Task goal:
Give a verbatim repeat of the lines that run from the line containing "c = c * (1 - gr)" to the end of the data below.

Supplied data:
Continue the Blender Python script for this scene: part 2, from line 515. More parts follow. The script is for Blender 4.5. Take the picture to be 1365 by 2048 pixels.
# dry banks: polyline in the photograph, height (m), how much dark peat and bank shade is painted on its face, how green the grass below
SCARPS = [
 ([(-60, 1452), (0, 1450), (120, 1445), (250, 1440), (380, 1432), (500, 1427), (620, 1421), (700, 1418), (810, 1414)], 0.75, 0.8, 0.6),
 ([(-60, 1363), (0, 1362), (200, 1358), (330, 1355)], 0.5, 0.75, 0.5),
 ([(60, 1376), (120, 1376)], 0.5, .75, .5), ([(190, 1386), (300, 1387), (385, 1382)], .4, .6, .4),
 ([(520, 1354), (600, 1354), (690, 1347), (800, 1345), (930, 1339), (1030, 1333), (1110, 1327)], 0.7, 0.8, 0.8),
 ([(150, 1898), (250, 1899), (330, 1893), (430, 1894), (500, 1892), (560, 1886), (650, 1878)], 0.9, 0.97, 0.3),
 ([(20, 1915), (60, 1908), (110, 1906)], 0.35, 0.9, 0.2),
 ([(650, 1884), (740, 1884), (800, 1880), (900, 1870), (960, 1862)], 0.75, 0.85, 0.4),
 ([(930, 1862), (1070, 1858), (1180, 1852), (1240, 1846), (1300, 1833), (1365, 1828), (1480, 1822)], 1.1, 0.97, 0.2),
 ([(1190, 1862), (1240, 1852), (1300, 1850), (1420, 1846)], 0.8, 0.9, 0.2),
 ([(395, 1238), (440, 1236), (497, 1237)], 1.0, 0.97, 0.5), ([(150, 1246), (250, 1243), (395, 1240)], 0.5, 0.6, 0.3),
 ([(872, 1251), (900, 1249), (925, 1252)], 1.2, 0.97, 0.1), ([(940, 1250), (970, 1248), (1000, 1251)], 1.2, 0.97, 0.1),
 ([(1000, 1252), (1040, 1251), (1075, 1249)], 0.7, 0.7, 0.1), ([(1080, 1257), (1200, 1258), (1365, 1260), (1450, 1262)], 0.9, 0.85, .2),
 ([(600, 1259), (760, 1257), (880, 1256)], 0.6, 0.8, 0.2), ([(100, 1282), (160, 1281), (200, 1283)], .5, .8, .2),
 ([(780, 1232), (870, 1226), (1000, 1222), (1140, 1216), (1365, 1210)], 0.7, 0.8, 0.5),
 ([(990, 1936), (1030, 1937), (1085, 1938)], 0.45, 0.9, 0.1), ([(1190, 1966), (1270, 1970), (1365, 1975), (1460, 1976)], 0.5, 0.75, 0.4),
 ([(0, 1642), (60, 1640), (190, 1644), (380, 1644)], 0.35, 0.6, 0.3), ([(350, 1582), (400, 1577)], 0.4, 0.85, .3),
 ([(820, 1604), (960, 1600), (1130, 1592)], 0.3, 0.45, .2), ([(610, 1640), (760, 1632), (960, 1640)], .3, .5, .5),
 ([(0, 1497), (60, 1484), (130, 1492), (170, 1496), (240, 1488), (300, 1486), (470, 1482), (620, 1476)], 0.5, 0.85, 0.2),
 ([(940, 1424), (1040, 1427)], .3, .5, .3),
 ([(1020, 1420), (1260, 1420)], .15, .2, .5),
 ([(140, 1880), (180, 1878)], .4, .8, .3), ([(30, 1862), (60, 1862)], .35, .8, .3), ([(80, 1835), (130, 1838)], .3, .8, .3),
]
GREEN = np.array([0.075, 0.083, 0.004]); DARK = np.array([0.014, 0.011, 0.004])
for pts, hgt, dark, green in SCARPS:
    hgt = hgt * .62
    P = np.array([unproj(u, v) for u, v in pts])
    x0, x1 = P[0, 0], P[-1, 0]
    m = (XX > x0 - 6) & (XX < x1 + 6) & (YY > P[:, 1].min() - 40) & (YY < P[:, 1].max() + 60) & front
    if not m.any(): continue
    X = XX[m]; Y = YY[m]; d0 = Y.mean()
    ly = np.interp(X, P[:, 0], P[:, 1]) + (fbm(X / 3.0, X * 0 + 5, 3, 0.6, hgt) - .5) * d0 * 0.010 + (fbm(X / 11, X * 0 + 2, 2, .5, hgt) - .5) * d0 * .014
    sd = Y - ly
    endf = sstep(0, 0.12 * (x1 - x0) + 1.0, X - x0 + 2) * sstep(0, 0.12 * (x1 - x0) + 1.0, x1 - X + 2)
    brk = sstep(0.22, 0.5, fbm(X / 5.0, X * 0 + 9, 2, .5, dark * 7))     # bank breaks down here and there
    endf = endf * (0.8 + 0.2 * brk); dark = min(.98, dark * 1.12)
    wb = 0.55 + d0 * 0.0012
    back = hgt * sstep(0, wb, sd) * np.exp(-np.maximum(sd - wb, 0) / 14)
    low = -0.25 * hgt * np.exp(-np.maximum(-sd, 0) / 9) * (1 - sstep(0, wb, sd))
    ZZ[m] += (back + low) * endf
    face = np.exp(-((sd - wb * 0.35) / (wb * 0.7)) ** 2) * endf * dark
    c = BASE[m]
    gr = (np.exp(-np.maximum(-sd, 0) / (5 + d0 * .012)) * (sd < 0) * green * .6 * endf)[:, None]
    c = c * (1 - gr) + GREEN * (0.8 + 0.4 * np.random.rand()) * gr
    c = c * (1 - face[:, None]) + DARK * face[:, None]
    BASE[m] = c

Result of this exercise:
    c = c * (1 - gr) + GREEN * (0.8 + 0.4 * np.random.rand()) * gr
    c = c * (1 - face[:, None]) + DARK * face[:, None]
    BASE[m] = c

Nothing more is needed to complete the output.